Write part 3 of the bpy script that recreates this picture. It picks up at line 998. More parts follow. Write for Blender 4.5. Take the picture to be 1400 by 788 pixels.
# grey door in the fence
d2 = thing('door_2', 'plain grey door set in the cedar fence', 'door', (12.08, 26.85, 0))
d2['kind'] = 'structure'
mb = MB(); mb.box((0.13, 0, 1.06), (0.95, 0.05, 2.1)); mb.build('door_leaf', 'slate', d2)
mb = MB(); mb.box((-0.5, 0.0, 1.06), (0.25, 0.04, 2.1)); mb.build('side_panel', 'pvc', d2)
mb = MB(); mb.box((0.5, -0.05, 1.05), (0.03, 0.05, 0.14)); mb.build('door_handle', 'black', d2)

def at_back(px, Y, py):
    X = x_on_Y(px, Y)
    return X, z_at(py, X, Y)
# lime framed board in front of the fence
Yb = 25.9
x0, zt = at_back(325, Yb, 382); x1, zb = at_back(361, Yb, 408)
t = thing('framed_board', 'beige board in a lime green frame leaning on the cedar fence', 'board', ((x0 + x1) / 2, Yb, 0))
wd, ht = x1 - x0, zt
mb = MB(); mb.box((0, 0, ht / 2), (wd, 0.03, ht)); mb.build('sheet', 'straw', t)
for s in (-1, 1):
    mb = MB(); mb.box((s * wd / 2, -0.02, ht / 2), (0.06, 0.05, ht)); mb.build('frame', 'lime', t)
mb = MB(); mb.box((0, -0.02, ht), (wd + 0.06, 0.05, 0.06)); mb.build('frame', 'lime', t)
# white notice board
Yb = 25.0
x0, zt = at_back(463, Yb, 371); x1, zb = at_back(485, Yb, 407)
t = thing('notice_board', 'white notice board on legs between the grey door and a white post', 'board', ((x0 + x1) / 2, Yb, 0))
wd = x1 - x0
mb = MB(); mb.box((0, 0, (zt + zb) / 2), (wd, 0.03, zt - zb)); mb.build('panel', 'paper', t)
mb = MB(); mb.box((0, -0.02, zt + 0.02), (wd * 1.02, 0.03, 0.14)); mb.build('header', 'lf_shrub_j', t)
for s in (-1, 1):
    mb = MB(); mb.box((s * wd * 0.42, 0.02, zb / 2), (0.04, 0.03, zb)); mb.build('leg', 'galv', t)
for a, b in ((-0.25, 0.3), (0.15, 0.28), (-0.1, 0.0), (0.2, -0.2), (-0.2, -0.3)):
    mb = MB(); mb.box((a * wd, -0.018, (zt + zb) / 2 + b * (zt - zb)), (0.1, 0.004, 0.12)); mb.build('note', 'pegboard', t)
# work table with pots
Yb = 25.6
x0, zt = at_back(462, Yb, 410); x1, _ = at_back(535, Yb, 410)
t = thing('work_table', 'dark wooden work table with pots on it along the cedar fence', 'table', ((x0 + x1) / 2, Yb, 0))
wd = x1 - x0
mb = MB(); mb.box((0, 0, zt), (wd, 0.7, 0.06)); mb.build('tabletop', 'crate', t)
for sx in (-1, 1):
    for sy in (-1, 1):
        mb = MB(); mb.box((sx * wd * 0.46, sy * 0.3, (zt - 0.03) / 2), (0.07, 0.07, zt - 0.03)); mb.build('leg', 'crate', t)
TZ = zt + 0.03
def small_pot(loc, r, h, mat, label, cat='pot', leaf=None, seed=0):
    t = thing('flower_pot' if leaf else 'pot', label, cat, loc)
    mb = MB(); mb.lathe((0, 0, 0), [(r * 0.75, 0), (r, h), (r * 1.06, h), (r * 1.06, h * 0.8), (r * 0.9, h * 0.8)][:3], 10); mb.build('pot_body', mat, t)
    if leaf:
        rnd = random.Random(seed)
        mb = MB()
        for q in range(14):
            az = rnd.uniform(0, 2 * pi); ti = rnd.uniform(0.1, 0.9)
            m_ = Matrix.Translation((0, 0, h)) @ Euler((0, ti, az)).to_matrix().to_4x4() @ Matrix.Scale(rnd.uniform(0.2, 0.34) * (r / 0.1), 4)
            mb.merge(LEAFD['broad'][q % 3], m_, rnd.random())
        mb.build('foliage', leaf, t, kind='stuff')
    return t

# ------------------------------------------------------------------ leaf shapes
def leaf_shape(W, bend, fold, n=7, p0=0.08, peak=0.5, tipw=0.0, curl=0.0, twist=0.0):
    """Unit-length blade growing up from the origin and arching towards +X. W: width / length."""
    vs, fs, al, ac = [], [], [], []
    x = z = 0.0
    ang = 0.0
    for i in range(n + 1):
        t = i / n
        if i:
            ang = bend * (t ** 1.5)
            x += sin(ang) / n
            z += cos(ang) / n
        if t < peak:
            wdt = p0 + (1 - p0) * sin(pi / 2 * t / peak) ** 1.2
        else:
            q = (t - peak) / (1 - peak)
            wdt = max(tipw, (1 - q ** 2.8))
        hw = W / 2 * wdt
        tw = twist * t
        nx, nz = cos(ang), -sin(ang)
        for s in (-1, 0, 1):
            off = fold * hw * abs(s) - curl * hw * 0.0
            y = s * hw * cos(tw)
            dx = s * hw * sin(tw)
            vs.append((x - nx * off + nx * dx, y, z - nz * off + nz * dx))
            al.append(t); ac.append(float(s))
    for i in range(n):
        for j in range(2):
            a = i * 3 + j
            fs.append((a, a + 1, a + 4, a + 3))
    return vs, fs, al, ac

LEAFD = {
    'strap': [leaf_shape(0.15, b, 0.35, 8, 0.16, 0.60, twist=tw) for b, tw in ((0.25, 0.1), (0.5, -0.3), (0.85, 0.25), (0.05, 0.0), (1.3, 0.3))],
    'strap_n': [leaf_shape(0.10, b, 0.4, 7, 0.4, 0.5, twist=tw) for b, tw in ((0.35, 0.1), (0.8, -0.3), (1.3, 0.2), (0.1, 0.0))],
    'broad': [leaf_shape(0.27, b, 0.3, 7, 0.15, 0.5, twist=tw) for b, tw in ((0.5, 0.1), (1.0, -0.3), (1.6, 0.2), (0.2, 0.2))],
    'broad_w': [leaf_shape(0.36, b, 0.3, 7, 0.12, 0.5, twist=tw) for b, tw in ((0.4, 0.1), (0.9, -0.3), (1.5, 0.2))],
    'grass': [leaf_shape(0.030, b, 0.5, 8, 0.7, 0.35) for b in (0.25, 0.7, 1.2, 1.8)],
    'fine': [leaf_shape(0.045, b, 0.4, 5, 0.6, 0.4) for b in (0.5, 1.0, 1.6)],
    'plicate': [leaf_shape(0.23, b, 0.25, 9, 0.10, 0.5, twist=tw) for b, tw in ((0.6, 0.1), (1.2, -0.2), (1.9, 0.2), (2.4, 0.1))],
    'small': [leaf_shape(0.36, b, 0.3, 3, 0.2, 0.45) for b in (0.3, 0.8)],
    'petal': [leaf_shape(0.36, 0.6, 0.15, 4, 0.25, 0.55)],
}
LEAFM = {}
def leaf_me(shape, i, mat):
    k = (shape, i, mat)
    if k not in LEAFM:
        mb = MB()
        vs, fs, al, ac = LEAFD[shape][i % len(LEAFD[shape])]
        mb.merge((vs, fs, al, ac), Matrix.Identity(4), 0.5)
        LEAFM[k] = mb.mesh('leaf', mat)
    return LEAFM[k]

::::

Output the listing above exactly as it appears.

# Exercise response:
Write part 3 of the bpy script that recreates this picture. It picks up at line 998. More parts follow. Write for Blender 4.5. Take the picture to be 1400 by 788 pixels.
# grey door in the fence
d2 = thing('door_2', 'plain grey door set in the cedar fence', 'door', (12.08, 26.85, 0))
d2['kind'] = 'structure'
mb = MB(); mb.box((0.13, 0, 1.06), (0.95, 0.05, 2.1)); mb.build('door_leaf', 'slate', d2)
mb = MB(); mb.box((-0.5, 0.0, 1.06), (0.25, 0.04, 2.1)); mb.build('side_panel', 'pvc', d2)
mb = MB(); mb.box((0.5, -0.05, 1.05), (0.03, 0.05, 0.14)); mb.build('door_handle', 'black', d2)

def at_back(px, Y, py):
    X = x_on_Y(px, Y)
    return X, z_at(py, X, Y)
# lime framed board in front of the fence
Yb = 25.9
x0, zt = at_back(325, Yb, 382); x1, zb = at_back(361, Yb, 408)
t = thing('framed_board', 'beige board in a lime green frame leaning on the cedar fence', 'board', ((x0 + x1) / 2, Yb, 0))
wd, ht = x1 - x0, zt
mb = MB(); mb.box((0, 0, ht / 2), (wd, 0.03, ht)); mb.build('sheet', 'straw', t)
for s in (-1, 1):
    mb = MB(); mb.box((s * wd / 2, -0.02, ht / 2), (0.06, 0.05, ht)); mb.build('frame', 'lime', t)
mb = MB(); mb.box((0, -0.02, ht), (wd + 0.06, 0.05, 0.06)); mb.build('frame', 'lime', t)
# white notice board
Yb = 25.0
x0, zt = at_back(463, Yb, 371); x1, zb = at_back(485, Yb, 407)
t = thing('notice_board', 'white notice board on legs between the grey door and a white post', 'board', ((x0 + x1) / 2, Yb, 0))
wd = x1 - x0
mb = MB(); mb.box((0, 0, (zt + zb) / 2), (wd, 0.03, zt - zb)); mb.build('panel', 'paper', t)
mb = MB(); mb.box((0, -0.02, zt + 0.02), (wd * 1.02, 0.03, 0.14)); mb.build('header', 'lf_shrub_j', t)
for s in (-1, 1):
    mb = MB(); mb.box((s * wd * 0.42, 0.02, zb / 2), (0.04, 0.03, zb)); mb.build('leg', 'galv', t)
for a, b in ((-0.25, 0.3), (0.15, 0.28), (-0.1, 0.0), (0.2, -0.2), (-0.2, -0.3)):
    mb = MB(); mb.box((a * wd, -0.018, (zt + zb) / 2 + b * (zt - zb)), (0.1, 0.004, 0.12)); mb.build('note', 'pegboard', t)
# work table with pots
Yb = 25.6
x0, zt = at_back(462, Yb, 410); x1, _ = at_back(535, Yb, 410)
t = thing('work_table', 'dark wooden work table with pots on it along the cedar fence', 'table', ((x0 + x1) / 2, Yb, 0))
wd = x1 - x0
mb = MB(); mb.box((0, 0, zt), (wd, 0.7, 0.06)); mb.build('tabletop', 'crate', t)
for sx in (-1, 1):
    for sy in (-1, 1):
        mb = MB(); mb.box((sx * wd * 0.46, sy * 0.3, (zt - 0.03) / 2), (0.07, 0.07, zt - 0.03)); mb.build('leg', 'crate', t)
TZ = zt + 0.03
def small_pot(loc, r, h, mat, label, cat='pot', leaf=None, seed=0):
    t = thing('flower_pot' if leaf else 'pot', label, cat, loc)
    mb = MB(); mb.lathe((0, 0, 0), [(r * 0.75, 0), (r, h), (r * 1.06, h), (r * 1.06, h * 0.8), (r * 0.9, h * 0.8)][:3], 10); mb.build('pot_body', mat, t)
    if leaf:
        rnd = random.Random(seed)
        mb = MB()
        for q in range(14):
            az = rnd.uniform(0, 2 * pi); ti = rnd.uniform(0.1, 0.9)
            m_ = Matrix.Translation((0, 0, h)) @ Euler((0, ti, az)).to_matrix().to_4x4() @ Matrix.Scale(rnd.uniform(0.2, 0.34) * (r / 0.1), 4)
            mb.merge(LEAFD['broad'][q % 3], m_, rnd.random())
        mb.build('foliage', leaf, t, kind='stuff')
    return t

# ------------------------------------------------------------------ leaf shapes
def leaf_shape(W, bend, fold, n=7, p0=0.08, peak=0.5, tipw=0.0, curl=0.0, twist=0.0):
    """Unit-length blade growing up from the origin and arching towards +X. W: width / length."""
    vs, fs, al, ac = [], [], [], []
    x = z = 0.0
    ang = 0.0
    for i in range(n + 1):
        t = i / n
        if i:
            ang = bend * (t ** 1.5)
            x += sin(ang) / n
            z += cos(ang) / n
        if t < peak:
            wdt = p0 + (1 - p0) * sin(pi / 2 * t / peak) ** 1.2
        else:
            q = (t - peak) / (1 - peak)
            wdt = max(tipw, (1 - q ** 2.8))
        hw = W / 2 * wdt
        tw = twist * t
        nx, nz = cos(ang), -sin(ang)
        for s in (-1, 0, 1):
            off = fold * hw * abs(s) - curl * hw * 0.0
            y = s * hw * cos(tw)
            dx = s * hw * sin(tw)
            vs.append((x - nx * off + nx * dx, y, z - nz * off + nz * dx))
            al.append(t); ac.append(float(s))
    for i in range(n):
        for j in range(2):
            a = i * 3 + j
            fs.append((a, a + 1, a + 4, a + 3))
    return vs, fs, al, ac

LEAFD = {
    'strap': [leaf_shape(0.15, b, 0.35, 8, 0.16, 0.60, twist=tw) for b, tw in ((0.25, 0.1), (0.5, -0.3), (0.85, 0.25), (0.05, 0.0), (1.3, 0.3))],
    'strap_n': [leaf_shape(0.10, b, 0.4, 7, 0.4, 0.5, twist=tw) for b, tw in ((0.35, 0.1), (0.8, -0.3), (1.3, 0.2), (0.1, 0.0))],
    'broad': [leaf_shape(0.27, b, 0.3, 7, 0.15, 0.5, twist=tw) for b, tw in ((0.5, 0.1), (1.0, -0.3), (1.6, 0.2), (0.2, 0.2))],
    'broad_w': [leaf_shape(0.36, b, 0.3, 7, 0.12, 0.5, twist=tw) for b, tw in ((0.4, 0.1), (0.9, -0.3), (1.5, 0.2))],
    'grass': [leaf_shape(0.030, b, 0.5, 8, 0.7, 0.35) for b in (0.25, 0.7, 1.2, 1.8)],
    'fine': [leaf_shape(0.045, b, 0.4, 5, 0.6, 0.4) for b in (0.5, 1.0, 1.6)],
    'plicate': [leaf_shape(0.23, b, 0.25, 9, 0.10, 0.5, twist=tw) for b, tw in ((0.6, 0.1), (1.2, -0.2), (1.9, 0.2), (2.4, 0.1))],
    'small': [leaf_shape(0.36, b, 0.3, 3, 0.2, 0.45) for b in (0.3, 0.8)],
    'petal': [leaf_shape(0.36, 0.6, 0.15, 4, 0.25, 0.55)],
}
LEAFM = {}
def leaf_me(shape, i, mat):
    k = (shape, i, mat)
    if k not in LEAFM:
        mb = MB()
        vs, fs, al, ac = LEAFD[shape][i % len(LEAFD[shape])]
        mb.merge((vs, fs, al, ac), Matrix.Identity(4), 0.5)
        LEAFM[k] = mb.mesh('leaf', mat)
    return LEAFM[k]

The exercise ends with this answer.